Repeat verbatim only the lines from the opening of the material below through the one that contains "rnd = random.Random(7)".

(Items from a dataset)
[start]
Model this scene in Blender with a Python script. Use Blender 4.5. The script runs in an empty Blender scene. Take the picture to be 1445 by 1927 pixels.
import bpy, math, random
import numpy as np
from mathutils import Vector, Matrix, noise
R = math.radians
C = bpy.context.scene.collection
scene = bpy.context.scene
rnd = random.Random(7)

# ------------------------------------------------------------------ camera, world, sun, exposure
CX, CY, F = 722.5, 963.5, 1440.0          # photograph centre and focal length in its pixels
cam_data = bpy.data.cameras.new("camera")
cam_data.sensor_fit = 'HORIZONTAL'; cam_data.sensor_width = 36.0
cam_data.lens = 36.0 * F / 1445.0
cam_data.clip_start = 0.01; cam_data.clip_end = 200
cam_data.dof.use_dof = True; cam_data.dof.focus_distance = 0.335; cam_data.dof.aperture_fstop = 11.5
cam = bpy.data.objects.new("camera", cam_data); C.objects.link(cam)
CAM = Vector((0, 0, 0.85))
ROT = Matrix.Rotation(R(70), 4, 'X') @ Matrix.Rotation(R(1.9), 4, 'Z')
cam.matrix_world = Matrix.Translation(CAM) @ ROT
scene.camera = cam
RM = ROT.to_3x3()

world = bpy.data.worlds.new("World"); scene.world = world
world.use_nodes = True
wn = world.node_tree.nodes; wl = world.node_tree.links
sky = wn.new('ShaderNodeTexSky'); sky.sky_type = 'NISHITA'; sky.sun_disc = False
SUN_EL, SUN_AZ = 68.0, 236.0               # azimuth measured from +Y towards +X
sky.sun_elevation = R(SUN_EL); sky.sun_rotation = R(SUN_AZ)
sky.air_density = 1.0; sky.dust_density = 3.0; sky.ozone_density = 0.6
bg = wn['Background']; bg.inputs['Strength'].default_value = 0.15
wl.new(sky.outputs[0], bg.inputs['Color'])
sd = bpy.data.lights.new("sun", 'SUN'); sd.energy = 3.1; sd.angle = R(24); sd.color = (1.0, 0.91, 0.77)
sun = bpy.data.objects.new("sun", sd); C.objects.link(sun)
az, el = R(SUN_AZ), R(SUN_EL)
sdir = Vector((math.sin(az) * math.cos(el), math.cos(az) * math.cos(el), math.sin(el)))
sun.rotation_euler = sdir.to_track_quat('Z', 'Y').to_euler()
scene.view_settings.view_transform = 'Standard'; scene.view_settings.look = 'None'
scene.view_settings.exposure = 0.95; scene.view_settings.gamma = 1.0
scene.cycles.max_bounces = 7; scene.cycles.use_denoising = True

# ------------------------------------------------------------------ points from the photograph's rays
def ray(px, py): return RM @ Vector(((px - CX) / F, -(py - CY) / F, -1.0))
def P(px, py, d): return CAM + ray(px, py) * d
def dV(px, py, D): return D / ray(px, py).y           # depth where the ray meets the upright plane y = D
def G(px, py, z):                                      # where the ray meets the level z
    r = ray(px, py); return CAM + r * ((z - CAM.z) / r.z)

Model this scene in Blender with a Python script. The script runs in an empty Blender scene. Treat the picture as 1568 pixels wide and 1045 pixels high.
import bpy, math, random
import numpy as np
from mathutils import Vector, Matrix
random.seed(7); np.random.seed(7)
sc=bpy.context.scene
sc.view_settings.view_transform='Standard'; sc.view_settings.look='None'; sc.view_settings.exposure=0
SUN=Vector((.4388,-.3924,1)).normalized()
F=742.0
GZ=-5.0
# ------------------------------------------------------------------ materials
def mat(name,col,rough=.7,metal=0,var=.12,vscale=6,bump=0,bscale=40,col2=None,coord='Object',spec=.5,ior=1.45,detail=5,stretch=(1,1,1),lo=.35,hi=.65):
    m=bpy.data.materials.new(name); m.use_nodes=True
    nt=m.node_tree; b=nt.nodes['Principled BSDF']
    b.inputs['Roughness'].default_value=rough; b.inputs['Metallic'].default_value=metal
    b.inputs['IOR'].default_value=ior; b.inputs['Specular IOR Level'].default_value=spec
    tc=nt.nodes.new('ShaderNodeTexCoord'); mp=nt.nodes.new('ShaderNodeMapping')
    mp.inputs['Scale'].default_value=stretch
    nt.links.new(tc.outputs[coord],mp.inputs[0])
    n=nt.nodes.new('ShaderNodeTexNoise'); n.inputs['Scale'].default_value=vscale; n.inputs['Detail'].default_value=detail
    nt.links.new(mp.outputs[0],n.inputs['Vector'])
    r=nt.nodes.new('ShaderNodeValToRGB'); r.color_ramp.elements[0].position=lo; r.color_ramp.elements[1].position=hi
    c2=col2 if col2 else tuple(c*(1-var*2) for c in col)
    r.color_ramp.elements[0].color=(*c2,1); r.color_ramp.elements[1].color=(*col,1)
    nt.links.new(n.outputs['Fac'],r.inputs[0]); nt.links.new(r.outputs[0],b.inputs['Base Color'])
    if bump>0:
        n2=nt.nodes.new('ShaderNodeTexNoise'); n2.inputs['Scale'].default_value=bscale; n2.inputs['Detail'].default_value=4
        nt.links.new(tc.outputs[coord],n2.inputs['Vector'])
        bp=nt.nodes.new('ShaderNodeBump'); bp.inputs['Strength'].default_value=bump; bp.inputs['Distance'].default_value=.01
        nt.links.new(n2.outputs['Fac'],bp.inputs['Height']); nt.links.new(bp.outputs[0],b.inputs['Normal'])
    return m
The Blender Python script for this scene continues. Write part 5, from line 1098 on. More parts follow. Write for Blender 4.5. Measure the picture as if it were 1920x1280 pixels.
[end]
■ Response to this task:
Model this scene in Blender with a Python script. Use Blender 4.5. The script runs in an empty Blender scene. Take the picture to be 1445 by 1927 pixels.
import bpy, math, random
import numpy as np
from mathutils import Vector, Matrix, noise
R = math.radians
C = bpy.context.scene.collection
scene = bpy.context.scene
rnd = random.Random(7)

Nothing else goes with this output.